Seafarers also face risks from modern-day piracy. The International Chamber of Commerce reported that pirate attacks worldwide increased in frequency and violence last year, with a total of 445 incidents reported.
A typical entry in the chamber’s weekly piracy report, describing an incident last Sunday off Taganak Island in the Philippines, read: “A group of 8-10 pirates in black uniforms and armed with M16 rifles and grenade launchers boarded a tug towing a barge. They destroyed radio equipment and stole tug’s property. They took master and two crewmembers as hostage and 40 minutes later fled in a speedboat towards islands in southern Philippines.”
A new worry for Filipino seafarers is competition from countries like China, Russia and India as shippers seek even cheaper labor sources – a “race to the bottom,” some critics have called it. A comparison of wages by two Cardiff University researchers last year found that the average Filipino seaman earned $1,001 a month – about 12 times the Philippines’ average per capita income. The average Chinese seaman was paid $611, nearly 40 percent less than the average Filipino.
A recent survey by two Filipino crewing groups found that 80 percent of their member agencies had lost jobs to other Asian, East European and Chinese competitors over the past two years. This loss of competitive edge, coupled with a global glut of seafarers, has created a situation where Filipinos and other international seafarers are increasingly vulnerable to exploitation, according to the International Labor Organization. Moreover, the continuing influx of low-paid labor has produced crews that are inexperienced and inadequately trained, critics say , making accidents more likely.
The increasing international competition for labor has prompted a critical look at the quality of maritime training in the Philippines. The Cardiff researchers reported a wide range of quality, from state-of-the-art labs and equipment in some institutions to “very poor” facilities in others. Competitive pressures have prompted shippers to cut back on the size of crews, leading to longer hours and a wider variety of tasks, which also can contribute to accidents. There is a widely quoted statistic in maritime circles, although its origin and documentation seem to have become lost in the mists of time: Four out of five shipping accidents are attributable to human error.
Gerhardt Muller, a professor of intermodal transportation at the U.S. Merchant Marine Academy in Kings Point, N.Y., said he believes shippers ignore the personnel issues inherent in a globalized work force at their peril. “Seafaring used to be a profession that had a certain romance to it,” he said. “That’s gone. What we have now is a sense that it’s a job. Companies look at it strictly as a bottom-line operation.
“The business concepts and the technologies are moving so fast that we’ve sort of left the human element in the dust. And the long-run consequence of this is that if we don’t recognize the human issue, we’re going to see more and more of these accidents.”
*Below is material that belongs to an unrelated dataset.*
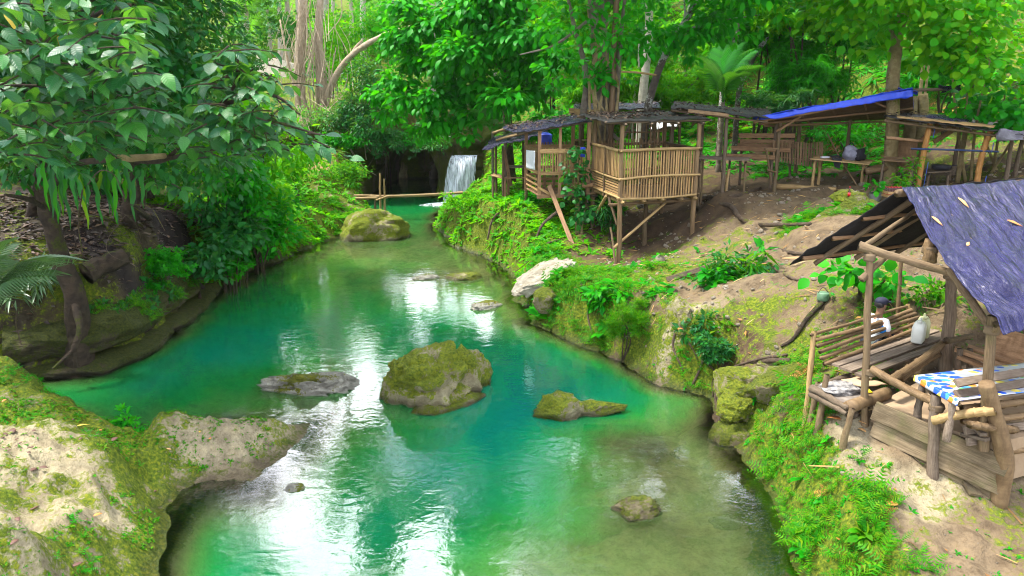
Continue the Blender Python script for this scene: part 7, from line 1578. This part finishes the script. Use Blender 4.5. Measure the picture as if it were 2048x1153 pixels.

There are no comprehensive worldwide statistics on shipwrecks or crew fatalities. Incomplete data collected by the Cardiff research center indicate that on average, more than 2,000 seafarers die at sea each year. There were 128 tanker accidents in 2003, according to Intertanko, an association of ship owners. Most serious in terms of human casualties were five explosions that resulted in 13 fatalities. Odfjell says it is determined to find out what caused the Bow Mariner disaster. But four of the six surviving crewmen, acting on the advice of lawyers hired by the ship’s managers, have refused to speak to the Coast Guard, the agency responsible for investigating the accident.
The men did agree to testify before a federal grand jury after being subpoenaed. They say they have been unable to shed any light on the cause of the accident because they were not in the immediate vicinity of the explosion.
After 19 years at sea, Edimar Aguilar, 48, signed on with Odfjell in January, joining the ill-fated Bow Mariner voyage as 2nd engineer. He said the company offered better pay and working conditions than his previous employer. He said he chooses not to dwell on the dangers of his profession. When he gets home, he said, he will take a three-month maritime safety refresher course to keep his working papers current. “Then I will go back to sea,” he said. “This is my life.”